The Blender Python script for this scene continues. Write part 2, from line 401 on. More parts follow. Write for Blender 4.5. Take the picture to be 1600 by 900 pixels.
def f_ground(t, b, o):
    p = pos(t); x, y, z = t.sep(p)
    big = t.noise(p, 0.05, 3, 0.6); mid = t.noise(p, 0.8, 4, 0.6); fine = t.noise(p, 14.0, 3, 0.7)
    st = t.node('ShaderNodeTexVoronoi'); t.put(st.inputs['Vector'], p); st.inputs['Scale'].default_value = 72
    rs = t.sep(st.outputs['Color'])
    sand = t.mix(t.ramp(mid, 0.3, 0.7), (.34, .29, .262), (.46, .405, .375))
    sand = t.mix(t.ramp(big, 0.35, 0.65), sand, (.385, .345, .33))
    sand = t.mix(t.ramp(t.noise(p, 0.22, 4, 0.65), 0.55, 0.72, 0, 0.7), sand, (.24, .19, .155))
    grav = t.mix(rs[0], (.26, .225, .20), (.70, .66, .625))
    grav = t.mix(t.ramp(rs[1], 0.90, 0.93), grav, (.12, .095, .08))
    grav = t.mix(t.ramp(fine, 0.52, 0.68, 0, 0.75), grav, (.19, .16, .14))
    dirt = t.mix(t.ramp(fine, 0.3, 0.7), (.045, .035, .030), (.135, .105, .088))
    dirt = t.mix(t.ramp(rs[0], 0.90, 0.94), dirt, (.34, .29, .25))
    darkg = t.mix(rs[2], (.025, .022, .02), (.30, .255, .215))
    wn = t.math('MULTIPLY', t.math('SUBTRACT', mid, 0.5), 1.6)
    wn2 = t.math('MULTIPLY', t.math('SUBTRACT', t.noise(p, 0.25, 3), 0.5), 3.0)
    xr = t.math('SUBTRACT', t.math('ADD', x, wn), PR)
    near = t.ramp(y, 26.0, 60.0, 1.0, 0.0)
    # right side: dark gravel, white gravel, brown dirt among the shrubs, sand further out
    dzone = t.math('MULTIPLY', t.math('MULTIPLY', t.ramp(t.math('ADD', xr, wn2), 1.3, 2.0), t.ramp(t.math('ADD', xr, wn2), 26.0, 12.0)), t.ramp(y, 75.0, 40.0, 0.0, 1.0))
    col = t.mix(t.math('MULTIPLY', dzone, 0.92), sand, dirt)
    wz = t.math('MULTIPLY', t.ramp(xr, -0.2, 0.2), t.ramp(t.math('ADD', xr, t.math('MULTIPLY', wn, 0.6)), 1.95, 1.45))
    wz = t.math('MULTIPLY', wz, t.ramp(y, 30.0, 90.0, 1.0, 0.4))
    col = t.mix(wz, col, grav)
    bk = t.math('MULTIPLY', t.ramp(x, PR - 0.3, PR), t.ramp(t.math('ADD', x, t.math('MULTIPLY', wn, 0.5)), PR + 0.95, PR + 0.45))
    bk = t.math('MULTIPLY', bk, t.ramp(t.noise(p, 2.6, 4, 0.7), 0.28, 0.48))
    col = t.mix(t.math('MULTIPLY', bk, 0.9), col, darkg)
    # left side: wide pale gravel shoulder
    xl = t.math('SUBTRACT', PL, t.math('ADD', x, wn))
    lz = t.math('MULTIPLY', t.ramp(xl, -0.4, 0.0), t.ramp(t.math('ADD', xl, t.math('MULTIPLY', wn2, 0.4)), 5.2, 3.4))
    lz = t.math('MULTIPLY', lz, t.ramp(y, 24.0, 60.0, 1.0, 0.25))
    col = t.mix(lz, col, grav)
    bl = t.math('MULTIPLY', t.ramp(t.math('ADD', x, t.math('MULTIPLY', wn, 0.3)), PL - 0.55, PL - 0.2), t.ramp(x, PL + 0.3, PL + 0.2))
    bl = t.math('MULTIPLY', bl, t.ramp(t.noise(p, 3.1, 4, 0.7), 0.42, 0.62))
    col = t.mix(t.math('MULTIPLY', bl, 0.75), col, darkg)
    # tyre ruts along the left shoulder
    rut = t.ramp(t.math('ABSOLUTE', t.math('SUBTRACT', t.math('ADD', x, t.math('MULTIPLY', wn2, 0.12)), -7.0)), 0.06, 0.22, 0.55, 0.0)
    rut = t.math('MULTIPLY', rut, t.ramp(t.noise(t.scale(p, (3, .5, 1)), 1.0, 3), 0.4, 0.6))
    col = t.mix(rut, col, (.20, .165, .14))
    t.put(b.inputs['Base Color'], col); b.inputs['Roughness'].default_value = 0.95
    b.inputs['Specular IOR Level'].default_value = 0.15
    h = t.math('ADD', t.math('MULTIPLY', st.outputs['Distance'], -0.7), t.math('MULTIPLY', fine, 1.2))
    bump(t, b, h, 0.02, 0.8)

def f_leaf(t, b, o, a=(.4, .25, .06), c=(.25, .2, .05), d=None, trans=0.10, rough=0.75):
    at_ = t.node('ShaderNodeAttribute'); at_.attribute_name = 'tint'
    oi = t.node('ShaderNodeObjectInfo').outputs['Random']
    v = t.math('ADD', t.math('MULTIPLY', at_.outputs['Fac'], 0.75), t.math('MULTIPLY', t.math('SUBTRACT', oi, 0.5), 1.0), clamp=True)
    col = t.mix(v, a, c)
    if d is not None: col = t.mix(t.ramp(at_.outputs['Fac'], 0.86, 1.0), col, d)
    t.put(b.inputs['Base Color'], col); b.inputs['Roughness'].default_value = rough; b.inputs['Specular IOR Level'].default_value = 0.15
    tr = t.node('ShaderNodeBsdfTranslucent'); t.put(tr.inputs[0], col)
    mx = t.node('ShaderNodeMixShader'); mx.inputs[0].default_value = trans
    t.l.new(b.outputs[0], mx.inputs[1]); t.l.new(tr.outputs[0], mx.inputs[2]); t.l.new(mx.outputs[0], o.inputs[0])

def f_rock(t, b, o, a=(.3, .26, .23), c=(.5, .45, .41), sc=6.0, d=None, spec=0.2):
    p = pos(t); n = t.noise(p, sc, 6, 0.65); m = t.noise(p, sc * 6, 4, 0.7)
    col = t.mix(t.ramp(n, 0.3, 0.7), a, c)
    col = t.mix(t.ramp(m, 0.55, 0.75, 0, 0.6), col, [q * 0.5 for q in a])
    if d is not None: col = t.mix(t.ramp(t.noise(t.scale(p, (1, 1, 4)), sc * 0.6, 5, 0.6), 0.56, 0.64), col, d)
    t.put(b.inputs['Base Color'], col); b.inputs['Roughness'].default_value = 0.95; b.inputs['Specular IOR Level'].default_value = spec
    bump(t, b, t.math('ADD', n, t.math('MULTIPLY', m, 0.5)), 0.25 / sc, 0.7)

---

■ **THE TASK**: Quote each line above in full, word for word.

■ **ANSWER BELOW**:
The Blender Python script for this scene continues. Write part 2, from line 401 on. More parts follow. Write for Blender 4.5. Take the picture to be 1600 by 900 pixels.
def f_ground(t, b, o):
    p = pos(t); x, y, z = t.sep(p)
    big = t.noise(p, 0.05, 3, 0.6); mid = t.noise(p, 0.8, 4, 0.6); fine = t.noise(p, 14.0, 3, 0.7)
    st = t.node('ShaderNodeTexVoronoi'); t.put(st.inputs['Vector'], p); st.inputs['Scale'].default_value = 72
    rs = t.sep(st.outputs['Color'])
    sand = t.mix(t.ramp(mid, 0.3, 0.7), (.34, .29, .262), (.46, .405, .375))
    sand = t.mix(t.ramp(big, 0.35, 0.65), sand, (.385, .345, .33))
    sand = t.mix(t.ramp(t.noise(p, 0.22, 4, 0.65), 0.55, 0.72, 0, 0.7), sand, (.24, .19, .155))
    grav = t.mix(rs[0], (.26, .225, .20), (.70, .66, .625))
    grav = t.mix(t.ramp(rs[1], 0.90, 0.93), grav, (.12, .095, .08))
    grav = t.mix(t.ramp(fine, 0.52, 0.68, 0, 0.75), grav, (.19, .16, .14))
    dirt = t.mix(t.ramp(fine, 0.3, 0.7), (.045, .035, .030), (.135, .105, .088))
    dirt = t.mix(t.ramp(rs[0], 0.90, 0.94), dirt, (.34, .29, .25))
    darkg = t.mix(rs[2], (.025, .022, .02), (.30, .255, .215))
    wn = t.math('MULTIPLY', t.math('SUBTRACT', mid, 0.5), 1.6)
    wn2 = t.math('MULTIPLY', t.math('SUBTRACT', t.noise(p, 0.25, 3), 0.5), 3.0)
    xr = t.math('SUBTRACT', t.math('ADD', x, wn), PR)
    near = t.ramp(y, 26.0, 60.0, 1.0, 0.0)
    # right side: dark gravel, white gravel, brown dirt among the shrubs, sand further out
    dzone = t.math('MULTIPLY', t.math('MULTIPLY', t.ramp(t.math('ADD', xr, wn2), 1.3, 2.0), t.ramp(t.math('ADD', xr, wn2), 26.0, 12.0)), t.ramp(y, 75.0, 40.0, 0.0, 1.0))
    col = t.mix(t.math('MULTIPLY', dzone, 0.92), sand, dirt)
    wz = t.math('MULTIPLY', t.ramp(xr, -0.2, 0.2), t.ramp(t.math('ADD', xr, t.math('MULTIPLY', wn, 0.6)), 1.95, 1.45))
    wz = t.math('MULTIPLY', wz, t.ramp(y, 30.0, 90.0, 1.0, 0.4))
    col = t.mix(wz, col, grav)
    bk = t.math('MULTIPLY', t.ramp(x, PR - 0.3, PR), t.ramp(t.math('ADD', x, t.math('MULTIPLY', wn, 0.5)), PR + 0.95, PR + 0.45))
    bk = t.math('MULTIPLY', bk, t.ramp(t.noise(p, 2.6, 4, 0.7), 0.28, 0.48))
    col = t.mix(t.math('MULTIPLY', bk, 0.9), col, darkg)
    # left side: wide pale gravel shoulder
    xl = t.math('SUBTRACT', PL, t.math('ADD', x, wn))
    lz = t.math('MULTIPLY', t.ramp(xl, -0.4, 0.0), t.ramp(t.math('ADD', xl, t.math('MULTIPLY', wn2, 0.4)), 5.2, 3.4))
    lz = t.math('MULTIPLY', lz, t.ramp(y, 24.0, 60.0, 1.0, 0.25))
    col = t.mix(lz, col, grav)
    bl = t.math('MULTIPLY', t.ramp(t.math('ADD', x, t.math('MULTIPLY', wn, 0.3)), PL - 0.55, PL - 0.2), t.ramp(x, PL + 0.3, PL + 0.2))
    bl = t.math('MULTIPLY', bl, t.ramp(t.noise(p, 3.1, 4, 0.7), 0.42, 0.62))
    col = t.mix(t.math('MULTIPLY', bl, 0.75), col, darkg)
    # tyre ruts along the left shoulder
    rut = t.ramp(t.math('ABSOLUTE', t.math('SUBTRACT', t.math('ADD', x, t.math('MULTIPLY', wn2, 0.12)), -7.0)), 0.06, 0.22, 0.55, 0.0)
    rut = t.math('MULTIPLY', rut, t.ramp(t.noise(t.scale(p, (3, .5, 1)), 1.0, 3), 0.4, 0.6))
    col = t.mix(rut, col, (.20, .165, .14))
    t.put(b.inputs['Base Color'], col); b.inputs['Roughness'].default_value = 0.95
    b.inputs['Specular IOR Level'].default_value = 0.15
    h = t.math('ADD', t.math('MULTIPLY', st.outputs['Distance'], -0.7), t.math('MULTIPLY', fine, 1.2))
    bump(t, b, h, 0.02, 0.8)

def f_leaf(t, b, o, a=(.4, .25, .06), c=(.25, .2, .05), d=None, trans=0.10, rough=0.75):
    at_ = t.node('ShaderNodeAttribute'); at_.attribute_name = 'tint'
    oi = t.node('ShaderNodeObjectInfo').outputs['Random']
    v = t.math('ADD', t.math('MULTIPLY', at_.outputs['Fac'], 0.75), t.math('MULTIPLY', t.math('SUBTRACT', oi, 0.5), 1.0), clamp=True)
    col = t.mix(v, a, c)
    if d is not None: col = t.mix(t.ramp(at_.outputs['Fac'], 0.86, 1.0), col, d)
    t.put(b.inputs['Base Color'], col); b.inputs['Roughness'].default_value = rough; b.inputs['Specular IOR Level'].default_value = 0.15
    tr = t.node('ShaderNodeBsdfTranslucent'); t.put(tr.inputs[0], col)
    mx = t.node('ShaderNodeMixShader'); mx.inputs[0].default_value = trans
    t.l.new(b.outputs[0], mx.inputs[1]); t.l.new(tr.outputs[0], mx.inputs[2]); t.l.new(mx.outputs[0], o.inputs[0])

def f_rock(t, b, o, a=(.3, .26, .23), c=(.5, .45, .41), sc=6.0, d=None, spec=0.2):
    p = pos(t); n = t.noise(p, sc, 6, 0.65); m = t.noise(p, sc * 6, 4, 0.7)
    col = t.mix(t.ramp(n, 0.3, 0.7), a, c)
    col = t.mix(t.ramp(m, 0.55, 0.75, 0, 0.6), col, [q * 0.5 for q in a])
    if d is not None: col = t.mix(t.ramp(t.noise(t.scale(p, (1, 1, 4)), sc * 0.6, 5, 0.6), 0.56, 0.64), col, d)
    t.put(b.inputs['Base Color'], col); b.inputs['Roughness'].default_value = 0.95; b.inputs['Specular IOR Level'].default_value = spec
    bump(t, b, t.math('ADD', n, t.math('MULTIPLY', m, 0.5)), 0.25 / sc, 0.7)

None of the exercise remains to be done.